* SUPPLIED MATERIAL:
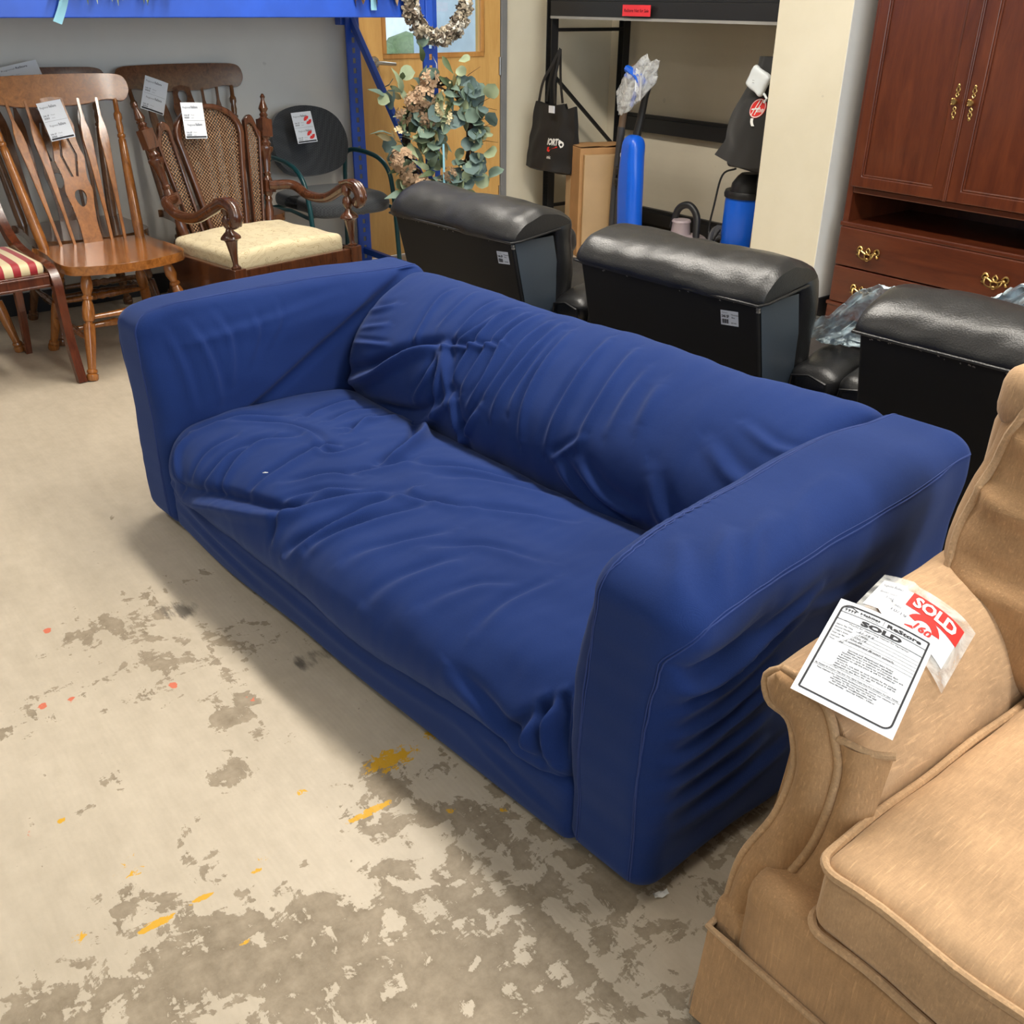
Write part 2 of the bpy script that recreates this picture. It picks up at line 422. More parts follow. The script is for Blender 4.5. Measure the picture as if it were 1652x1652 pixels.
CEIL = plain('ceiling_tile', (.75, .73, .68), .8)

def glass(name, tint=(1, 1, 1), mixf=.12, rough=.02):
    m, nt, b, L = nodes(name)
    out = nt.nodes['Material Output']; tr = nt.nodes.new('ShaderNodeBsdfTransparent'); tr.inputs[0].default_value = (*tint, 1)
    gl = nt.nodes.new('ShaderNodeBsdfGlossy'); gl.inputs['Roughness'].default_value = rough
    mx = nt.nodes.new('ShaderNodeMixShader'); mx.inputs[0].default_value = mixf
    L.new(tr.outputs[0], mx.inputs[1]); L.new(gl.outputs[0], mx.inputs[2]); L.new(mx.outputs[0], out.inputs[0]); return m
PANE = glass('window_glass', (.9, .97, 1), .06)
def plastic_film(name, col, amt):
    m, nt, b, L = nodes(name); setc(b, col, .18)
    out = nt.nodes['Material Output']; tr = nt.nodes.new('ShaderNodeBsdfTransparent')
    mx = nt.nodes.new('ShaderNodeMixShader'); L.new(tr.outputs[0], mx.inputs[1]); L.new(b.outputs[0], mx.inputs[2])
    f = ntex(nt, coords(nt), 16, 4, .6, 1.5)
    L.new(ramp(nt, f, [(.35, (amt*.45,)*3), (.62, (min(1, amt*1.6),)*3)]), mx.inputs[0])
    L.new(mx.outputs[0], out.inputs[0]); return m
FILM = plastic_film('clear_film', (.74, .90, .98), .72)
FILM2 = plastic_film('clear_bag_film', (.82, .84, .84), .42)

def cane():
    m, nt, b, L = nodes('woven_cane'); setc(b, (.26, .13, .06), .45)
    v = coords(nt, (1, 1, 1)); sep = nt.nodes.new('ShaderNodeSeparateXYZ'); L.new(v, sep.inputs[0])
    S = 1/.0155
    def dots(off, lim):
        a = mth(nt, 'SUBTRACT', mth(nt, 'FRACT', mth(nt, 'ADD', mth(nt, 'MULTIPLY', sep.outputs[1], S), off)), .5)
        c = mth(nt, 'SUBTRACT', mth(nt, 'FRACT', mth(nt, 'ADD', mth(nt, 'MULTIPLY', sep.outputs[2], S), off)), .5)
        return mth(nt, 'LESS_THAN', mth(nt, 'ADD', mth(nt, 'MULTIPLY', a, a), mth(nt, 'MULTIPLY', c, c)), lim)
    hole = mth(nt, 'MAXIMUM', dots(0, .05), dots(.5, .05)); rim = mth(nt, 'MAXIMUM', dots(0, .105), dots(.5, .105))
    f = ntex(nt, v, 60, 3)
    L.new(mixc(nt, rim, ramp(nt, f, [(.3, (.24, .115, .055)), (.7, (.42, .235, .12))]), (.02, .009, .004)), b.inputs['Base Color'])
    out = nt.nodes['Material Output']; tr = nt.nodes.new('ShaderNodeBsdfTransparent'); mx = nt.nodes.new('ShaderNodeMixShader')
    L.new(hole, mx.inputs[0]); L.new(b.outputs[0], mx.inputs[1]); L.new(tr.outputs[0], mx.inputs[2]); L.new(mx.outputs[0], out.inputs[0]); return m
CANE = cane()
def damask():
    m, nt, b, L = nodes('cream_damask'); setc(b, (.6, .5, .32), .75, sheen=.2)
    v = coords(nt)
    wv = nt.nodes.new('ShaderNodeTexWave'); wv.wave_type = 'RINGS'; wv.inputs['Scale'].default_value = 9; wv.inputs['Distortion'].default_value = 9; wv.inputs['Detail'].default_value = 2; wv.inputs['Detail Scale'].default_value = 2.2
    L.new(v, wv.inputs['Vector'])
    c = ramp(nt, wv.outputs['Fac'], [(.62, (.66, .56, .36)), (.74, (.36, .25, .11)), (.8, (.62, .52, .33))])
    L.new(c, b.inputs['Base Color']); bump(nt, b, ntex(nt, v, 300, 2), .2); return m
DAMASK = damask()
def stripes():
    m, nt, b, L = nodes('red_cream_stripes'); setc(b, (.6, .5, .3), .55, sheen=.3)
    v = coords(nt); sep = nt.nodes.new('ShaderNodeSeparateXYZ'); L.new(v, sep.inputs[0])
    fr = mth(nt, 'FRACT', mth(nt, 'ADD', mth(nt, 'MULTIPLY', sep.outputs[1], 1/.062), .15))
    c = ramp(nt, fr, [(0, (.72, .60, .36)), (.50, (.72, .60, .36)), (.54, (.36, .012, .02)), (.96, (.36, .012, .02))], 'CONSTANT')
    L.new(c, b.inputs['Base Color']); bump(nt, b, ntex(nt, v, 260, 2), .15); return m
STRIPES = stripes()
def officefab():
    m, nt, b, L = nodes('charcoal_office_fabric'); setc(b, (.03, .034, .04), .9, sheen=.3)
    ck = nt.nodes.new('ShaderNodeTexChecker'); ck.inputs['Scale'].default_value = 110; L.new(coords(nt, rot=(R(45),)*3), ck.inputs[0])
    ck.inputs[1].default_value = (.024, .028, .034, 1); ck.inputs[2].default_value = (.042, .046, .052, 1)
    L.new(ck.outputs[0], b.inputs['Base Color']); bump(nt, b, ntex(nt, coords(nt), 500, 2), .25); return m
OFFICE = officefab()
CARTON = plain('cardboard', (.40, .215, .085), .75, var=.1, vs=9)
CARTON_TAPE = plain('paper_tape', (.46, .30, .15), .45, var=.06)
LEAFS = [plain('eucalyptus_grey', (.15, .22, .17), .6, var=.2, vs=20), plain('eucalyptus_pale', (.30, .36, .22), .6, var=.2, vs=20),
         plain('leaf_green', (.085, .12, .05), .55, var=.25, vs=20), plain('leaf_olive', (.13, .10, .03), .55, var=.25, vs=20), plain('leaf_blue', (.10, .155, .15), .6, var=.2, vs=20)]
PETALS = [plain('petal_beige', (.48, .32, .20), .7, var=.15, vs=30), plain('petal_brown', (.26, .17, .10), .7, var=.2, vs=30), plain('petal_cream', (.72, .60, .36), .7, var=.1, vs=30)]
VINE = plain('grapevine', (.035, .017, .009), .8, var=.3, vs=50)
BARK = plain('birch_bark', (.45, .38, .28), .8, var=.55, vs=22)
BARKW = plain('birch_bark_white', (.78, .74, .66), .8, var=.15, vs=22)
BARKD = plain('birch_bark_dark', (.12, .09, .065), .85, var=.3, vs=22)
RIBBON = plain('pale_blue_ribbon', (.28, .58, .72), .6)
SUEDE = plain('tote_cloth', (.011, .011, .012), .65, bmp=.1, bs=60)
BROWNPL = plain('brown_plastic', (.15, .095, .06), .45)
ASPHALT = plain('asphalt', (.16, .17, .18), .9)

# ------------------------------------------------------------------ the setting
def struct(o): o['kind'] = 'structure'; return o
struct(M().box((-5.36, -6, -.1), (6, 5, 0)).build('floor', FLOOR, smooth=0))
struct(M().box((-5.36, -6, 3.25), (6, 5, 3.35)).build('ceiling', CEIL, smooth=0))
WX = -5.24
struct(M().box((WX-.12, -6, 0), (WX, 2.955, 3.25)).build('wall_left', GREYWALL, smooth=0))
struct(M().box((WX-.12, 3.955, 0), (WX, 5, 3.25)).box((WX-.12, 2.955, 2.13), (WX, 3.955, 3.25)).build('wall_left', CREAM, smooth=0))
struct(M().box((WX, 4.88, 0), (6, 5, 3.25)).build('wall_back', PANEL, smooth=0))
struct(M().box((-3.275, 4.096, 0), (-2.87, 4.88, 3.25)).build('wall_pillar', CREAM, smooth=0, bevel=.004))
pil = bpy.data.objects['wall_pillar'].data; pil.materials.append(GREYWALL)
for p in pil.polygons:
    if p.normal.x > .5: p.material_index = 1
struct(M().box((6, -6, 0), (6.1, 5, 3.25)).build('wall_right', CREAM, smooth=0))
struct(M().box((-5.36, -6.1, 0), (6, -6, 3.25)).build('wall_front', CREAM, smooth=0))
struct(M().box((WX, -6, 0), (WX+.012, 2.93, .105)).build('baseboard_left', BASEB, smooth=0, bevel=.003))
struct(M().box((WX, 4.0, 0), (WX+.012, 4.88, .105)).build('baseboard_left', BASEB, smooth=0, bevel=.003))
struct(M().box((WX+.012, 4.868, 0), (-3.275, 4.88, .165)).box((-2.858, 4.868, 0), (6, 4.88, .105)).build('baseboard_back', BASEB, smooth=0, bevel=.003))
struct(M().box((-3.275, 4.084, 0), (-2.858, 4.096, .105)).box((-2.87, 4.096, 0), (-2.858, 4.868, .105)).build('baseboard_pillar', BASEB, smooth=0, bevel=.003))
JAMB = plain('grey_jamb_paint', (.20, .20, .20), .5)
struct(M().box((WX-.05, 3.955, 0), (WX+.025, 4.0, 2.18)).build('trim_1', JAMB, smooth=0, bevel=.003))
struct(M().box((WX-.05, 2.915, 0), (WX+.025, 2.955, 2.18)).build('trim_2', JAMB, smooth=0, bevel=.003))
struct(M().box((WX-.05, 2.955, 2.13), (WX+.025, 3.955, 2.18)).build('trim_3', JAMB, smooth=0, bevel=.003))
door = bpy.data.objects.new('door_1', None); C.objects.link(door); door['kind'] = 'structure'; door.location = (WX, 2.96, 0)
lf = M()
lf.plate([(0, .012), (.99, .012), (.99, 2.12), (0, 2.12)], [[(.19, 1.13), (.84, 1.13), (.84, 1.96), (.19, 1.96)]], .045, lambda a, b, t: (-.005+t, a, b))
lf.build('leaf', BIRCH, door, smooth=0)
g = M()
for a, b in (((.165, 1.105), (.865, 1.13)), ((.165, 1.96), (.865, 1.985)), ((.165, 1.13), (.19, 1.96)), ((.84, 1.13), (.865, 1.96))):
    g.box((.012, a[0], a[1]), (.026, b[0], b[1]))
g.build('glazing_bead', BIRCH_TRIM, door, smooth=0, bevel=.003)
M().box((-.008, .185, 1.125), (-.002, .845, 1.965)).build('pane', PANE, door, smooth=0)
hd = M().lathe([(0, .033), (.3, .033), (.45, .028), (.46, .016), (1, .014)], (.016, .1, 1.09), (.07, .1, 1.09), 20)
hd.tube([(.062, .098, 1.09), (.066, .13, 1.088), (.062, .22, 1.08)], [.011, .010, .009], 10)
hd.build('lever_handle', CHROME, door)
for z in (.3, 1.05, 1.85):
    M().lathe([(0, .008), (1, .008)], (.025, .985, z-.05), (.025, .985, z+.05), 10).build('hinge', CHROME, door)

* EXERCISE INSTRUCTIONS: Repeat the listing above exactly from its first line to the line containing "CEIL = plain('ceiling_tile', (.75, .73, .68), .8)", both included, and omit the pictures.

* RESPONSE:
Write part 2 of the bpy script that recreates this picture. It picks up at line 422. More parts follow. The script is for Blender 4.5. Measure the picture as if it were 1652x1652 pixels.
CEIL = plain('ceiling_tile', (.75, .73, .68), .8)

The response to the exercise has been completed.